Posted on March 8, 2005

Border Funding Unites the Parties

Stephen Dinan, Washington Times, March 8, 2005

House Democrats and Republicans have found rare common ground on immigration — chastising the White House for failing to fund most of the 2,000 Border Patrol agents called for in last year’s intelligence-overhaul law.

In House and Senate hearings last week, Democrats took the lead in calling for Mr. Bush to rethink his budget proposal, which was submitted last month and funded only 210 of the new agents, and found themselves joined by Republicans in those calls.

“There isn’t a divide, and should not be a divide, on the question of terrorism and the potential for an attack on the American people. And that’s why I think, even today, the administration has an opportunity to reconsider their decision and change it,” said Rep. Sheila Jackson-Lee of Texas, the top Democrat on the House Judiciary immigration, border security and claims subcommittee.

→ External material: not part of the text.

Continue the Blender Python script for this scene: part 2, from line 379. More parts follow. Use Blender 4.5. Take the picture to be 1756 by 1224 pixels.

She said that the new agents are particularly important because of the increasing flow of so-called “OTM” — “other than Mexican” — illegal immigrants across the Mexican border.

With Mr. Bush pushing immigration “guest-worker” legislation near the top of his political agenda, Democrats appear to have found part of the issue on which they can run to the right of the president and possibly negate a key political advantage of his.

“They can attack him, because the one thing the president had to offer during that last election was he was perceived as being stronger when it came to national security, national defense, than was Kerry,” Rep. Tom Tancredo, the Colorado Republican who leads the Congressional Immigration Reform Caucus, said referring to Sen. John Kerry of Massachusetts, last year’s Democratic presidential nominee.

“If he loses that allure for the American public — combine it with all the other attacks being made on him — they believe they can clearly weaken his presidency. They can take away the one thing he has,” Mr. Tancredo said.